Zeder performs despite challenging macro environment

Norman Celliers (Supplied)
Norman Celliers (Supplied)

Cape Town - Zeder [JSE:ZED] announced in Monday that the results for the financial year to February 2016 show recurring headline earnings increased by 20% to 42.4 cents per share and the recurring headline earnings from its investment portfolio by 17% to 54.0 cents per share.

Zeder, a JSE listed agri-investment company with a specific focus on the food and beverage sectors, said the results come "amidst a widespread challenging macro environment".

In aggregate, earnings from investments totalled R805m, an increase of 49%.  

Zeder's sum-of-the-parts (SOTP) value per share - calculated by using the quoted market prices for all JSE-listed investments and market-related valuations for unlisted investments - decreased by 13% to R8.03 as at 29 February 2016, but has recovered somewhat to R8.37 per share at March 31 2016.

Zeder’s underlying investment portfolio was valued at R12.4bn at February 29 2016 and R12.9bn at March 31 2016.

The company said the decrease in the SOTP value was solely due to a 21% decline in Pioneer Foods’ share price. Zeder's 27.2% interest in Pioneer Foods remains its largest investment, representing 60.9% of the portfolio.

Headline earnings per share increased by 66% to 36.5c.

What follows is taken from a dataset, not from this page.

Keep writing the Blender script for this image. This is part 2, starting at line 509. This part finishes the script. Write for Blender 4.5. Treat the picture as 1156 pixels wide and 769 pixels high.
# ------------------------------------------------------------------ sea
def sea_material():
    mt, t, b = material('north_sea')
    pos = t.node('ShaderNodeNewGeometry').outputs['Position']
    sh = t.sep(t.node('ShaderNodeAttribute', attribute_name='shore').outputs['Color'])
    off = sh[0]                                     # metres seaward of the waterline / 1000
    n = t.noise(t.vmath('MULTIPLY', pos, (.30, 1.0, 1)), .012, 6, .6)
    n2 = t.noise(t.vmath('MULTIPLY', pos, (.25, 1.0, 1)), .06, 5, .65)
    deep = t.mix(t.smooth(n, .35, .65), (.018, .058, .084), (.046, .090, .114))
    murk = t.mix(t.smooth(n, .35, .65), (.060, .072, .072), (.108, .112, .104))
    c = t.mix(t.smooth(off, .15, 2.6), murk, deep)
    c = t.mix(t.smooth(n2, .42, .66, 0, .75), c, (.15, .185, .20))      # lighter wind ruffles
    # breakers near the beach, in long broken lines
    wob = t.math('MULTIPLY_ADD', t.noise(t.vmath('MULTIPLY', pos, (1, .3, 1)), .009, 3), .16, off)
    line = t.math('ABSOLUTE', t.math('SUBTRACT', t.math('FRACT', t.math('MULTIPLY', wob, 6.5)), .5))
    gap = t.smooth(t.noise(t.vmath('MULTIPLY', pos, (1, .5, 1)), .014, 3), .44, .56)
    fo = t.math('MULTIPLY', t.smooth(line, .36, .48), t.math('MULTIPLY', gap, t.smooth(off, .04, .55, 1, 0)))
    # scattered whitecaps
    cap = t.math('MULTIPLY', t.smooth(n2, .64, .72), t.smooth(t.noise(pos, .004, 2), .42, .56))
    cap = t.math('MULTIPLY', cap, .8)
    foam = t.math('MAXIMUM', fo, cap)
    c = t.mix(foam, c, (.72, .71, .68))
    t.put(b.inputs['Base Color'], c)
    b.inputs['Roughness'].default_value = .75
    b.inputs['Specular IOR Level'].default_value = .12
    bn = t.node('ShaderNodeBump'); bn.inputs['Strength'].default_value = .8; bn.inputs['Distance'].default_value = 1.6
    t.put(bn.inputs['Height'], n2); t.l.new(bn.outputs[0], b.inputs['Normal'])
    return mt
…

The company said this was due to a dilution gain as a result of a merger between Golden Wing Mau and the Joyvio group in China, as well as a performance fee not being paid to PSG Group in the period under review.

A final dividend of 9c per share - compared to 5.5c per share in 2015 - was declared.

Announcing the results, Zeder CEO Norman Celliers said the focus during the period under review remained firmly on the company’s portfolio and increasing sustainable recurring earnings and profits.

“This has been the strategy for the past three years and we are satisfied with the progress. Also of note is Zeder’s stated strategy of diversification, whereby exposure to a single commodity and climate zone had systematically been reduced," said Celliers.

“Reported valuations of unlisted investments have remained conservative notwithstanding the fact that the portfolio companies have ample room for further growth.”

With the exception of Agrivision, all of the underlying investment companies contributed to profits.

Pioneer Foods' results for the year to September 2015 show adjusted headline earnings per share from continuing operations increasing by 31%. The core divisions have been strengthened and continue to perform well, according to Zeder.

Capespan reported an 8% increase in recurring headline earnings for the year to December 2015 as the rand weakness was not fully capitalised on, the company said.

"Notwithstanding a challenging macro environment for agriculture, Kaap Agri delivered encouraging results and reported a 16% increase in headline earnings for the year to September 2015. Its strategy of product and geographic diversification should assist it in managing cyclicality in this sector," said Zeder.

It added that the specialised agri-inputs market, and in particular the seed segment, remains attractive and Zaad is well positioned to benefit from it. Zaad reported a 20% increase in recurring headline earnings for the year to February 2016.

"Despite headwinds in Zambia, Agrivision’s operating divisions performed to expectation and the group effectively made a net profit of $1.9m. However, this profit was nullified as a result of once-off items and dramatic currency weakening that in the end translated to a $7m headline loss for its financial year to December 2015," Zeder said in a statement.

"Having weathered adverse market conditions the past couple of years, Quantum Foods released strong results for the year to September 2015, reporting a 390% increase in headline earnings per share."

Celliers said the discussions between PSG Group, shareholders and regulatory bodies regarding possible alternatives to the current management fee agreement are continuing.

“Zeder remains actively involved with its underlying portfolio of companies and continuously seeks new investment opportunities. We believe that, despite inevitable cyclicality, investing in the agribusiness industry offers attractive returns,” said Celliers.